The four who first lunched with Tharratt have died, and the group has grown younger over the years as vets from more recent wars have joined. But the elder men remain the soul of the Third Thursday Lunch Bunch.

“There’s a million stories,” said Jerry W. Whiting, 61, a retired police officer and honorary member of the lunch bunch. He was invited to join after writing a book about his father’s experiences in WWII. Eventually he self-published “Veterans in the Mist,” the stories of the lunch bunch veterans.

There was the man who told of his dinner with Eleanor Roosevelt during a break from battle in Australia. The first lady was visiting the troops, and they dined on beef — a rare treat.

A vet who participated in the invasion of Normandy recounted seeing the bodies of American soldiers floating in the surf, a soldier burned alive when he couldn’t escape his tank and dead paratroopers hanging from trees.

Another reminisced about reading a letter from a friend about campus life at UC Berkeley while the serviceman sat in a jungle in New Guinea, near a man with a bandaged head and blood streaming down his face. The vet was 18 at the time.

Tharratt has shared tales from “the death march.”

Near the end of the war, the German government emptied POW camps to prevent them from being liberated by advancing Russians. About 80,000 men were sent into blizzards to march west across Poland, Czechoslovakia and Germany.

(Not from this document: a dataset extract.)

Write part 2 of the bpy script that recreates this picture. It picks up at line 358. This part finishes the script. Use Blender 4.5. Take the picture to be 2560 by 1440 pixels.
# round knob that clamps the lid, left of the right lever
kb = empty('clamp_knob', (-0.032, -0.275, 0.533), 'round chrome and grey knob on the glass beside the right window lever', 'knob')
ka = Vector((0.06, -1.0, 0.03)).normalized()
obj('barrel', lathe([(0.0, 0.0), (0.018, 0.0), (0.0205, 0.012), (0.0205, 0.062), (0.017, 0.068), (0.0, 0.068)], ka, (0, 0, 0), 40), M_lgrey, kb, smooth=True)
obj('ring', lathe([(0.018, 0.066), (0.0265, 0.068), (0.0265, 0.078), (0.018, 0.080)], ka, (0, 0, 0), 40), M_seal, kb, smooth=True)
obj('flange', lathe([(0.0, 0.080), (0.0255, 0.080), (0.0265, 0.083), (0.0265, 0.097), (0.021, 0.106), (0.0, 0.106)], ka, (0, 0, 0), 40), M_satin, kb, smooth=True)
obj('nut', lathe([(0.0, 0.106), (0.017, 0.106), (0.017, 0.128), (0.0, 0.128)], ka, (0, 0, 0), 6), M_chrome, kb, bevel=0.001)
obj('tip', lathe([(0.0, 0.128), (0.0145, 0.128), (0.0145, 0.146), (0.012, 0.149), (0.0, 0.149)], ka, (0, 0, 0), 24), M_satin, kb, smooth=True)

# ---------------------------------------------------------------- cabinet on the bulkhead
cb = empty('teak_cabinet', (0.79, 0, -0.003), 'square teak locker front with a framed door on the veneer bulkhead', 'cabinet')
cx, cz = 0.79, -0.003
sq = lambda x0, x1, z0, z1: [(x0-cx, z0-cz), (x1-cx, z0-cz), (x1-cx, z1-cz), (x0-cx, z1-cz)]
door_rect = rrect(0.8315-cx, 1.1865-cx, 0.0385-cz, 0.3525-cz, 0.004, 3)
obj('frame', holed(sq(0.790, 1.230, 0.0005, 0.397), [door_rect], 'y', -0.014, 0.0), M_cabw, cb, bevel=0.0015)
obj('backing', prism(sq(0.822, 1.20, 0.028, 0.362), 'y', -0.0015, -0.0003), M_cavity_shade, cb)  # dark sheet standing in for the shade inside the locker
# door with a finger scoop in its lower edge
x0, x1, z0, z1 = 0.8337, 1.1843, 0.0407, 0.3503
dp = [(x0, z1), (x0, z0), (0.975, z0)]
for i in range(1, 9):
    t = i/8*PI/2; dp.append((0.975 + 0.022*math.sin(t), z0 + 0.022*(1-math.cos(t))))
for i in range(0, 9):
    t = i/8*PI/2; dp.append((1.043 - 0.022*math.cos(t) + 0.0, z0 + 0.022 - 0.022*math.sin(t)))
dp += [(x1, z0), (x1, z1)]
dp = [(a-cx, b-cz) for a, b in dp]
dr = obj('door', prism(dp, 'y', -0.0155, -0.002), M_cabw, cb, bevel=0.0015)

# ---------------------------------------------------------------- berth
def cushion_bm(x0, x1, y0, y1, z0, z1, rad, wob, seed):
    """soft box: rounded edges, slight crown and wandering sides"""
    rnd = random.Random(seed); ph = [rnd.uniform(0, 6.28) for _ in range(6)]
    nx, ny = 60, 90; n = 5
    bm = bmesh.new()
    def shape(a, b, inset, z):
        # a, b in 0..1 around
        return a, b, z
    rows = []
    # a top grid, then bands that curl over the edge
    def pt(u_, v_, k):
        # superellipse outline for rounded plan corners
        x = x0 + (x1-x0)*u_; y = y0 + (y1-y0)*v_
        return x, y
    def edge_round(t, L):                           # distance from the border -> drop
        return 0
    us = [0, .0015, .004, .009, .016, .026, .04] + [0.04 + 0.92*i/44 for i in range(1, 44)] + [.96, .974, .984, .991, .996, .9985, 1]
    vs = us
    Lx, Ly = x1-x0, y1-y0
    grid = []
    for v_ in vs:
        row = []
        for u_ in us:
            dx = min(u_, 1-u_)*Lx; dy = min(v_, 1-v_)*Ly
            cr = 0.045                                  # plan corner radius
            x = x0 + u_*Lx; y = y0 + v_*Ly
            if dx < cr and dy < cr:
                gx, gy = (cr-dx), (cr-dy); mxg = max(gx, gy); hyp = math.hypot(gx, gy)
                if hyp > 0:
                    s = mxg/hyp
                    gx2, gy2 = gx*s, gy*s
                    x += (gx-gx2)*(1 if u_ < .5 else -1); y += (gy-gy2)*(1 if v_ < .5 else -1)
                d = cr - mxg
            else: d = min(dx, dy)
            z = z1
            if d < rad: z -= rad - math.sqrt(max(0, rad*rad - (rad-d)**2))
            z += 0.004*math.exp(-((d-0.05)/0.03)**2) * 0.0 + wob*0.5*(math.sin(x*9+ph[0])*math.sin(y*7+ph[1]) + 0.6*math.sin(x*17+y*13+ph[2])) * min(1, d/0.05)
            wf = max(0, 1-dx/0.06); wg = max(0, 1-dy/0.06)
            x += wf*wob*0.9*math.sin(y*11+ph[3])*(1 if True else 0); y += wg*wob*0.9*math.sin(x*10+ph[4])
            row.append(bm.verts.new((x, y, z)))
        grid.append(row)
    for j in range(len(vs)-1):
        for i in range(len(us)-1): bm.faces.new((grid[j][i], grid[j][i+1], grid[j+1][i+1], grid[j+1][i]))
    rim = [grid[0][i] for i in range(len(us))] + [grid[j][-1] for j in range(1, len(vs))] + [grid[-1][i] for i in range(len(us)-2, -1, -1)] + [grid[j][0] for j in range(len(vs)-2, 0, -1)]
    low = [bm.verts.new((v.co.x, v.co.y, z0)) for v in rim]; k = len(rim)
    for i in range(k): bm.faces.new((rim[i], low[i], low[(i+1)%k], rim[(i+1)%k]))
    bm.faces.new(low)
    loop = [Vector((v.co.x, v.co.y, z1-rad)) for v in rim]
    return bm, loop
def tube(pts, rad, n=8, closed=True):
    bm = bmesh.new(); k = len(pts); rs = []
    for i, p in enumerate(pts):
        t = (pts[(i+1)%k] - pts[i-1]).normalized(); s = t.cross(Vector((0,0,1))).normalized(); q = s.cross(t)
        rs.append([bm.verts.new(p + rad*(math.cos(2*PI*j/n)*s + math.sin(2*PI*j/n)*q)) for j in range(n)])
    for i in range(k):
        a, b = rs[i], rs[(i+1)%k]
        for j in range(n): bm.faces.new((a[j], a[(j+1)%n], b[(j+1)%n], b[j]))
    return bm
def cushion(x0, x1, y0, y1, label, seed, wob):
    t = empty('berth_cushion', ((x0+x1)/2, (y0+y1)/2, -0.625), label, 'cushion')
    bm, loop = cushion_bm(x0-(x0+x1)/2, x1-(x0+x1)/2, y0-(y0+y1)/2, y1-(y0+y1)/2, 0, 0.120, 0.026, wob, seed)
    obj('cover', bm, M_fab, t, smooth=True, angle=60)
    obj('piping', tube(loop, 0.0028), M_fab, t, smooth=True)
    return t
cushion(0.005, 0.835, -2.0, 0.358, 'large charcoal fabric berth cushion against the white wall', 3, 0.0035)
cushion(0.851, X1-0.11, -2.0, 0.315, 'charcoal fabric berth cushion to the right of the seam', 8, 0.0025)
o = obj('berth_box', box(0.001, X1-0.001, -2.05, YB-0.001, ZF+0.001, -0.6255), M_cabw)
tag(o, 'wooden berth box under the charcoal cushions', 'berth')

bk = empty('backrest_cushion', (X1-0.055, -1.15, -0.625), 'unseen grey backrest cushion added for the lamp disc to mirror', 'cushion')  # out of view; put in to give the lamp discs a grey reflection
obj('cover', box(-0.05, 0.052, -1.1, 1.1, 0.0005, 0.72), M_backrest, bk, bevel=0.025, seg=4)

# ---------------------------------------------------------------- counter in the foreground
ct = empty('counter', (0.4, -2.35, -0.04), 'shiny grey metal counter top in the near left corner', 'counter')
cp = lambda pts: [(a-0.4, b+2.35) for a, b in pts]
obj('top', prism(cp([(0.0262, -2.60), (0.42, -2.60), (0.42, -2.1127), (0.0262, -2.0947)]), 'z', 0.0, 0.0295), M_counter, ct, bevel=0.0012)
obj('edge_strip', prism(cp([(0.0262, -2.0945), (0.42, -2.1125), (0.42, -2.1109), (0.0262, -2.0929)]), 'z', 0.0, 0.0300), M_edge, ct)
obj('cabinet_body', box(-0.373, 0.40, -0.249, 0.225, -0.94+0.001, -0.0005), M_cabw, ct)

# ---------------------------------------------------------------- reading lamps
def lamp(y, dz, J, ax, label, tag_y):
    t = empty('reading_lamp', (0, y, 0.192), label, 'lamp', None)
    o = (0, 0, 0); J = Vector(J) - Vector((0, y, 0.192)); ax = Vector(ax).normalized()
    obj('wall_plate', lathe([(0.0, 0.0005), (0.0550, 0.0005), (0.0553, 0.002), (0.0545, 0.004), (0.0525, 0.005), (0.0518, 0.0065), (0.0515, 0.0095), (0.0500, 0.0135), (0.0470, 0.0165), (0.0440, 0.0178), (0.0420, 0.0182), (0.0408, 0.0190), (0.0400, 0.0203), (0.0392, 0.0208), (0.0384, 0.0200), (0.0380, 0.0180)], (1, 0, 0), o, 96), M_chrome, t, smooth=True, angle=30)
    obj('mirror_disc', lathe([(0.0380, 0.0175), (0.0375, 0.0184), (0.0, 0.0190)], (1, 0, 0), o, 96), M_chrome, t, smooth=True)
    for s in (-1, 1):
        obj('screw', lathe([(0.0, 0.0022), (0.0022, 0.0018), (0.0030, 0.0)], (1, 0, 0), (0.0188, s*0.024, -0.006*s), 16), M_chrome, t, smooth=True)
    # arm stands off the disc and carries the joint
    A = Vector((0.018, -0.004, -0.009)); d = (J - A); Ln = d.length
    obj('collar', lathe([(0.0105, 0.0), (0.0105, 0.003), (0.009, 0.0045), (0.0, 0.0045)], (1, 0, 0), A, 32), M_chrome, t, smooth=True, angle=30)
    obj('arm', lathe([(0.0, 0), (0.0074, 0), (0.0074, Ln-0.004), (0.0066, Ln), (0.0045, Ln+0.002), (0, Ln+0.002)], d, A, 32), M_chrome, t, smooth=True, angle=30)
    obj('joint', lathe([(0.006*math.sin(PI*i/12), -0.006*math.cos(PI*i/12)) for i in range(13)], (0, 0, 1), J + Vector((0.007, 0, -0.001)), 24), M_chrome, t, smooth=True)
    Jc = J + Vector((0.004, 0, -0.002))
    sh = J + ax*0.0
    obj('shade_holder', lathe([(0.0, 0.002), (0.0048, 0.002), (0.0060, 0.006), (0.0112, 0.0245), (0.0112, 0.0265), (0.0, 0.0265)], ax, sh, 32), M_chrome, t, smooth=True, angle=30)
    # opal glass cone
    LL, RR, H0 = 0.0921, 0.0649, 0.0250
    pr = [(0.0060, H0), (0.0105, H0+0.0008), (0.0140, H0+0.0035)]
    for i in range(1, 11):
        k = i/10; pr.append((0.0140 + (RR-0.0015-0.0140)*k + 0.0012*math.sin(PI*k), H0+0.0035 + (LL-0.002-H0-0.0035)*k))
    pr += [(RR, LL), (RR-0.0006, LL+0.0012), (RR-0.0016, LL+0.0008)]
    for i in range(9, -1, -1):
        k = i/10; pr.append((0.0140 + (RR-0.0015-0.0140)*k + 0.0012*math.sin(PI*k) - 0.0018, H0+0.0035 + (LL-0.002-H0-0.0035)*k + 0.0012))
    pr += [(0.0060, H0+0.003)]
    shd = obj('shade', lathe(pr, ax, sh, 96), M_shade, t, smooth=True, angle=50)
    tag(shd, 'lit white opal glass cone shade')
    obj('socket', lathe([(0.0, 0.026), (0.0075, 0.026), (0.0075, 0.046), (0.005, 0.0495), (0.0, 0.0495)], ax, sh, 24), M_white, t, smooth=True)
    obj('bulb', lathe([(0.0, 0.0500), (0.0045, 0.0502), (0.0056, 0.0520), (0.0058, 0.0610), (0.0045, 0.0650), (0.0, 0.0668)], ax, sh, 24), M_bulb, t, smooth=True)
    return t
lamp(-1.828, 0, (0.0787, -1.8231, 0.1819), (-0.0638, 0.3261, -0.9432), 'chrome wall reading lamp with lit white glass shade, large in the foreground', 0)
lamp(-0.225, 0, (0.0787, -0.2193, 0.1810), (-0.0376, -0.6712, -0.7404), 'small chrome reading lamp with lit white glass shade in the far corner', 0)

In early February 1945, Tharratt said, the guards at Stalag Luft IV informed him and other inmates that they were leaving for a three-day march. The destination was not revealed. Tharratt had an overcoat and a blanket, and wrapped his belongings in a towel.

They marched on country roads for 600 miles, he said, sleeping in fields, labor camps and warehouses with their boots drying under their armpits. Days passed without any food. Tharratt wanted to give up at times, but his buddies kept him moving. Many men got sick and could no longer march. They disappeared. Tharratt does not know what became of them.

He walked for 86 days until American GIs approached and liberated the prisoners, the war nearly over.

Tharratt returned to his family in Reseda, graduated from UC Davis, married and worked in the cement industry. He now lives in a retirement community in Walnut Creek.

Nightmares have plagued him since the war, he said, and even now he “tears up the bed” once in a while.

The Distinguished Flying Cross was an immense honor, but the lunch bunch it spawned has become a lifeline.

“We were asked to do a job,” Tharratt said. “And I think we did it.”